Jon LaBadie wrote:
So... is amanda really not made for disaster recovery? That's great that it will back up to a holding disk with no tape but if the hard drive dies it's rather meaningless.
I don't understand the leap you've made here. The holding disk is a buffer to allow multiple items to be backed up simultaneously but with a single stream to tape.
If no "usable" tape is available amanda will still do the backups but leave them in the buffer (holding disk) for later taping. "Usable" here can mean many things including a tape not part of amanda's collection (do you really want it to trash someone else's valuable data?), an amanda tape not permitted to be overwritten (admin controllable), or even a broken drive or no tape inserted.
How does that imply "not for disaster recovery"? What would your current system do if the tape "jammed"? Would it still backup? True, if you encountered a situation where you did not put in a tape AND the holding disk died you would not have a backup. Is that your concern?
BTW some amanda installations use cheaper, separate drives for the holding disk. On my primary home office system, the 4 system drives are scsi. My holding disk is an IDE drive bigger than the sum of the scsi drives. Once I went on a week long trip forgetting to insert a new set of tapes. Came home, inserted the tapes and flushed a weeks worth of normal backups on to several tapes.
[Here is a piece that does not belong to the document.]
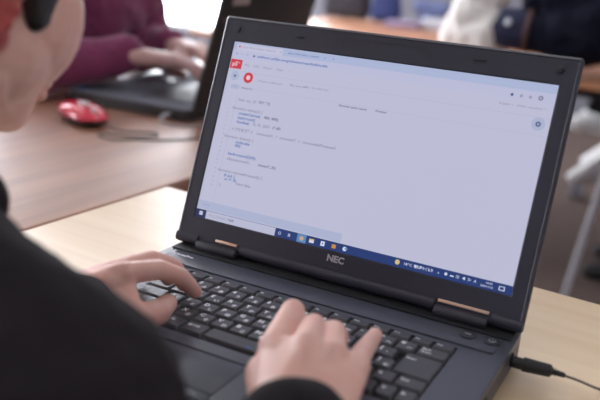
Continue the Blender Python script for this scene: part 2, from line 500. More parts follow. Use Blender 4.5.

It's because of what I am used to... Right now Arcserve backs up my Netware server as long as there is a tape in the drive. To me that's ideal since the data collection in our factory runs 24-7. Even on Sat and Sun when I'm not there the tape is still over written with the latest data. If Amanda does only copies the data to a holding area and we lose a drive on Sunday night I have massive problems. That's what I call a disaster and I don't see how amanda can help me there. I do want to make it work however.